Since the organisation is relatively new, the majority of their data is already stored digitally. This includes all of the company reports, board meeting minutes, and marketing documents. It even includes old engineering drawings dating from the 1830s.

However, while the document archive may be nearly complete, it doesn’t mean work is done. In fact, far from it. The data is still at risk from becoming obsolescent.

That’s because some of the data has been created using applications which are at end of life, or will be there soon. Considering the rate at which technology changes, it’s no surprise that these niche file formats likely belonging to proprietary software is at risk.

“Whereas other companies might have huge ledgers and huge amounts of engineering drawings, or project and correspondence files, all of that kind of information only exists for Network Rail digitally,” said Vicky Stretch, Network Rail archivist. “It is a 21st century archive, but we do have historical drawings that relate directly to our infrastructure, and they enable the 21st century railway to exist, run efficiently and be developed.”
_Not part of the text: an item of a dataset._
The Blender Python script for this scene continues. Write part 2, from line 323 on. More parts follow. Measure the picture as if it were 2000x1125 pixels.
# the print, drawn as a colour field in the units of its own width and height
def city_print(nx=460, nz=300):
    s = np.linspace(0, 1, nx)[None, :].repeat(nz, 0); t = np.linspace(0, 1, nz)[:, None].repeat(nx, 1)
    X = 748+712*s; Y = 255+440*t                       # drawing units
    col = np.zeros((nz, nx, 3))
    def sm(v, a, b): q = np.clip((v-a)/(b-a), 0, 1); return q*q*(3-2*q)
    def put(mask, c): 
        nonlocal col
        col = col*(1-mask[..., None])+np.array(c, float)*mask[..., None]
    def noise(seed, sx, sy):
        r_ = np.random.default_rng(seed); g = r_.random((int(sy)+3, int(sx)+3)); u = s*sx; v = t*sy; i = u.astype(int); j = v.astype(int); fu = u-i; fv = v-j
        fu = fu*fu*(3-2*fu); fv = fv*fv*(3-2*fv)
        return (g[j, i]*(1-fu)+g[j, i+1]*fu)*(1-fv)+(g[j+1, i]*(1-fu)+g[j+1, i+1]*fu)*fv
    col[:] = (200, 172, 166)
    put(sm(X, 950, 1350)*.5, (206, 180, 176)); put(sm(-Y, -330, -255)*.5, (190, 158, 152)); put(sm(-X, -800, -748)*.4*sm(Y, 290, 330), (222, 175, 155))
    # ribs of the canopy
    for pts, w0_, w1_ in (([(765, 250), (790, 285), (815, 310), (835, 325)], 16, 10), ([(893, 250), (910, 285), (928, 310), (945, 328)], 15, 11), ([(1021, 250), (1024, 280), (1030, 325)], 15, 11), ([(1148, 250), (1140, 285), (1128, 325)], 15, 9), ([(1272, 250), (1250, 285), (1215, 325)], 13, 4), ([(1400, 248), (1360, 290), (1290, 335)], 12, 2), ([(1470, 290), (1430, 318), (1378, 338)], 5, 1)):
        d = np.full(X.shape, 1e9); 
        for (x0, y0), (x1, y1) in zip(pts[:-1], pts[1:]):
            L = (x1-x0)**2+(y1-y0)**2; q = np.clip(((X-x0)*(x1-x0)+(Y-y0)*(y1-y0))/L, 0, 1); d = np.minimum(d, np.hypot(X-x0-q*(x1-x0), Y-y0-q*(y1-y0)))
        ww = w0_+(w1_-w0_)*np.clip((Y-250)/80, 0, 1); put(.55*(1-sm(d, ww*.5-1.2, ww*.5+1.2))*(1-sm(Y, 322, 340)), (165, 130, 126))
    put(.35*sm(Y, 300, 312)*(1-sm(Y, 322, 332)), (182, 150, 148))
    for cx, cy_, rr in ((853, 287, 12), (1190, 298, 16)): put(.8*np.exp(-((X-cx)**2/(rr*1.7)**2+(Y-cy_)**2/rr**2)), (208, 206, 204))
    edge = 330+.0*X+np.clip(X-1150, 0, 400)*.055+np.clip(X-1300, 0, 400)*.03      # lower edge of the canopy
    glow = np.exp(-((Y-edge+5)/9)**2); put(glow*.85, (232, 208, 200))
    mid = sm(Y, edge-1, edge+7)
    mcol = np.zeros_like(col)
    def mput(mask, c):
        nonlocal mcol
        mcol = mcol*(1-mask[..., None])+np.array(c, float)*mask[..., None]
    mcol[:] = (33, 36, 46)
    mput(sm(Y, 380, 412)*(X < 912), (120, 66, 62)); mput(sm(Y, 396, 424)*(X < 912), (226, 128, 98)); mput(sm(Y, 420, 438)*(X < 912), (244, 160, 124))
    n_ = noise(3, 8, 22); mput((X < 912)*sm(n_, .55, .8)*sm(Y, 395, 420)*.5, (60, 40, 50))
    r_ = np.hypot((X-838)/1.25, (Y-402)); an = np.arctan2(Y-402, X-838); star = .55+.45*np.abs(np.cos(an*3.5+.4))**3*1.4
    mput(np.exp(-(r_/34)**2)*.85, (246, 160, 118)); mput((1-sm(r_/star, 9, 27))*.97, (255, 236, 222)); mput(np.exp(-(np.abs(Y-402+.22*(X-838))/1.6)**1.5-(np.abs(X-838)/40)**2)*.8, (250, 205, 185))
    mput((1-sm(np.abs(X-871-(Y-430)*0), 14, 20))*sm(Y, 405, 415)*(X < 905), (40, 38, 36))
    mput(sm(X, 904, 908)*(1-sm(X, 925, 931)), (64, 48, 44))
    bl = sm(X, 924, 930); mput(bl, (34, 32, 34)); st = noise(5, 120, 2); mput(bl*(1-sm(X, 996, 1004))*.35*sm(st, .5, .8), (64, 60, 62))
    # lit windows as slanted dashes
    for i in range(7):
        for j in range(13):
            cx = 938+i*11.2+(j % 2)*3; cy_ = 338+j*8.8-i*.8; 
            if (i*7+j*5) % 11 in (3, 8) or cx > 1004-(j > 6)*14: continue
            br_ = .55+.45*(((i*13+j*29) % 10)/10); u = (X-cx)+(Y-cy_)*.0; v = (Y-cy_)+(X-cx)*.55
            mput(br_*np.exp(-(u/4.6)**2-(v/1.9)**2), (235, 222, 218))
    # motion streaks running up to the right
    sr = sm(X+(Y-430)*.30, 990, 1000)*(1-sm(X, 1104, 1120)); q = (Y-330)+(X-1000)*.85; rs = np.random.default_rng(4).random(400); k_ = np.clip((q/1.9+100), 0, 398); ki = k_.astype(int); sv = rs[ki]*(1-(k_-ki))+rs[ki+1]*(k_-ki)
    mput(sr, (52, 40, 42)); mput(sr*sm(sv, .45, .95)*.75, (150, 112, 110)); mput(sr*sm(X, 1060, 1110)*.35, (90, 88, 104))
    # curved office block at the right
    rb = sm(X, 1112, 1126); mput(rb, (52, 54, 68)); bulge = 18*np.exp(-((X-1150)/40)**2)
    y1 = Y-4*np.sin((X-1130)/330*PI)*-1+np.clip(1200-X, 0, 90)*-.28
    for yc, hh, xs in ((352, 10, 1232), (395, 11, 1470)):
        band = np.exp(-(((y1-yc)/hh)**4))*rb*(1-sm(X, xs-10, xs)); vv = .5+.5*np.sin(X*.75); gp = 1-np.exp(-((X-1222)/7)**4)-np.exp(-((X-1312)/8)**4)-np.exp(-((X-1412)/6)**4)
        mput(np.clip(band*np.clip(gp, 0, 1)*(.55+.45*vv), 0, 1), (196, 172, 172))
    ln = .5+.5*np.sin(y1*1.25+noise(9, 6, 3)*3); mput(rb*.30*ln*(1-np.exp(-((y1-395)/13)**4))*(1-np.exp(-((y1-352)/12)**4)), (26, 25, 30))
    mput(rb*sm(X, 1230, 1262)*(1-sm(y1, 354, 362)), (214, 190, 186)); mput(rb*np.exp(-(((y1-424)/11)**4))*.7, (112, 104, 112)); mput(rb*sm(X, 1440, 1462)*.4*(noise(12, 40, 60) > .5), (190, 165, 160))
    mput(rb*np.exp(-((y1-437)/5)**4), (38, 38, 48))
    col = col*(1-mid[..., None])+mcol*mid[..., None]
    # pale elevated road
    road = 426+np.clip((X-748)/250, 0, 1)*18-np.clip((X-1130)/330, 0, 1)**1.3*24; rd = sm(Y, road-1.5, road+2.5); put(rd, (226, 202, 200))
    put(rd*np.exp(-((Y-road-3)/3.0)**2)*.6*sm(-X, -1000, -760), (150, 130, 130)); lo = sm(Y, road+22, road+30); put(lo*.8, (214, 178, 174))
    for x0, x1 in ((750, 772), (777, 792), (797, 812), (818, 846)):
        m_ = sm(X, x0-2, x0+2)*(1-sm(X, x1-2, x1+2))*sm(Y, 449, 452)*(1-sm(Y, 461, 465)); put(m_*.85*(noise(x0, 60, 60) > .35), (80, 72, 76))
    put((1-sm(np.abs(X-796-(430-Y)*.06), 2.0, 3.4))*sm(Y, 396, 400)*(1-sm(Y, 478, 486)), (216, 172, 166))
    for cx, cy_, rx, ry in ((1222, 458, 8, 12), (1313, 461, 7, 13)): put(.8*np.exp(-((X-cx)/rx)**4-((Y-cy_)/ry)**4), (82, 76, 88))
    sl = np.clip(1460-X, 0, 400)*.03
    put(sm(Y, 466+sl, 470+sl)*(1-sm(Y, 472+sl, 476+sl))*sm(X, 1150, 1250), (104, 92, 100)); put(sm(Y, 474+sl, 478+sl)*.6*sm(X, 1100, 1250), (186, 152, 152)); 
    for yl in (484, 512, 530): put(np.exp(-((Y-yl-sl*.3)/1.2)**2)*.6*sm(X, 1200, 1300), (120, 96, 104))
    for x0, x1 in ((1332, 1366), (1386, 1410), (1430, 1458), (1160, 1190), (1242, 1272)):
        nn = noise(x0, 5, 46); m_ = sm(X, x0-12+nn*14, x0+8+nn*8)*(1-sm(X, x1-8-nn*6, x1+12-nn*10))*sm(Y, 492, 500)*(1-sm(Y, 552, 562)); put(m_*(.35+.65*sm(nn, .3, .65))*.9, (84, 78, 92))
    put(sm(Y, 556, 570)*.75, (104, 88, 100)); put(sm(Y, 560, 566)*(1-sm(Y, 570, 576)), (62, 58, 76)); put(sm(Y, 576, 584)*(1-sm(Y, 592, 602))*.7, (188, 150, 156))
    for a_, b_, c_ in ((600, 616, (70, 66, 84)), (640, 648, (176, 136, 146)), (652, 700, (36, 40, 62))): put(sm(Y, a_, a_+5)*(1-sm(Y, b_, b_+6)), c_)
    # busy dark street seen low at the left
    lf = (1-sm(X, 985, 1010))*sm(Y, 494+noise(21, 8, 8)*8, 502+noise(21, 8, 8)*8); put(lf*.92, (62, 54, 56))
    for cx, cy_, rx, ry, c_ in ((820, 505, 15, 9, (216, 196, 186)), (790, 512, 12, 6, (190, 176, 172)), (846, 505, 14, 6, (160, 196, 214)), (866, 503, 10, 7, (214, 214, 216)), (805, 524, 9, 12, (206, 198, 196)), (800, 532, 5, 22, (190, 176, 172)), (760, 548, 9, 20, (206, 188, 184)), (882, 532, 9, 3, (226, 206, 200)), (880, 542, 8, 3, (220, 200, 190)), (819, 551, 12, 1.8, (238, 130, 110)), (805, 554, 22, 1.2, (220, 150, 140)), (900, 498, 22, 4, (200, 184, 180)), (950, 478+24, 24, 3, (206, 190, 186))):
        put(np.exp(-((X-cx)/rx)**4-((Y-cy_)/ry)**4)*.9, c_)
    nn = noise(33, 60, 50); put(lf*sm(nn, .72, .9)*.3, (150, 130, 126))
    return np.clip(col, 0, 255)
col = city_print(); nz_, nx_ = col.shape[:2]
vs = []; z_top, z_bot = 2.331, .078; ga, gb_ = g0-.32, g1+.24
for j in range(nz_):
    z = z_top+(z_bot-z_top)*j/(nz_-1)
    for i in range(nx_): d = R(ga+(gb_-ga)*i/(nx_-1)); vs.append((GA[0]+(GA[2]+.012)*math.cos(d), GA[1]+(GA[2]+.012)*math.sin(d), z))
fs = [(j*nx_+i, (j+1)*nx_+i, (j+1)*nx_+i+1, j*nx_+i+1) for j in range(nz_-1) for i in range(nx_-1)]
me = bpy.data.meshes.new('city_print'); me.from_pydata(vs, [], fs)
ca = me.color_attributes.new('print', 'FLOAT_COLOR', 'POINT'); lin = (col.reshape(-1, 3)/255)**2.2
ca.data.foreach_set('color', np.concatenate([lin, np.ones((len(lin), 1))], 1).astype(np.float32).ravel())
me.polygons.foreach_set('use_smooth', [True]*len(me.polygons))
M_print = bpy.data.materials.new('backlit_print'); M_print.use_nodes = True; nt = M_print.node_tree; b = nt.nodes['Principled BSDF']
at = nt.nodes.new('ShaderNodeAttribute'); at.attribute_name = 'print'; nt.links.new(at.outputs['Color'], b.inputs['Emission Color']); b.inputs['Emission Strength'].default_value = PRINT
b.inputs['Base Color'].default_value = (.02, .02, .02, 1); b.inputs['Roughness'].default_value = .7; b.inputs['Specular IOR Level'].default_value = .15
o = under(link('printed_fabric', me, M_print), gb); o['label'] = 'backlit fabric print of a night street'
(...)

There’s also a legal obligation for Network Rail. The Railway Heritage Act 1996 means that all business and infrastructure records must be available indefinitely, available for study at any time.

A traditional archive would involve putting something in an acid-free box, in a temperature-controlled room, and job done. You could come back in a decade, open it up, and view that information. It’s not the same for digital content.

To combat this, Network Rail began a project a year and a half ago to try and be more proactive with how they archive its digital data. Because of this they have partnered with Preservica, a digital preservation software provider.

The aim is for a cloud-based repository to be created to hold the archive. Preservica host their platform on Amazon’s cloud. The system will manage file formats proactively to stop them becoming obsolete.

Network Rail are now migrating their data to this platform. They have about 4TB of current business records ready to be moved. However, that’s far from the end of it. They also have around 200GB digitised historical material. This includes plans by iconic engineers like Isambard Kingdom Brunel and Robert Stephenson.

After having all their existing data archived, the aim for Network Rail is that all new data will automatically be included in this process.

Not only will this mean the data is available for existing and future staff (which will not only inform day-to-day decisions, but also understand how the past shaped the present), but they want to build a facility so that the public can look at the records. Currently the company deal with global requests about things like infrastructure, history and operations, which could be well answered by an online service.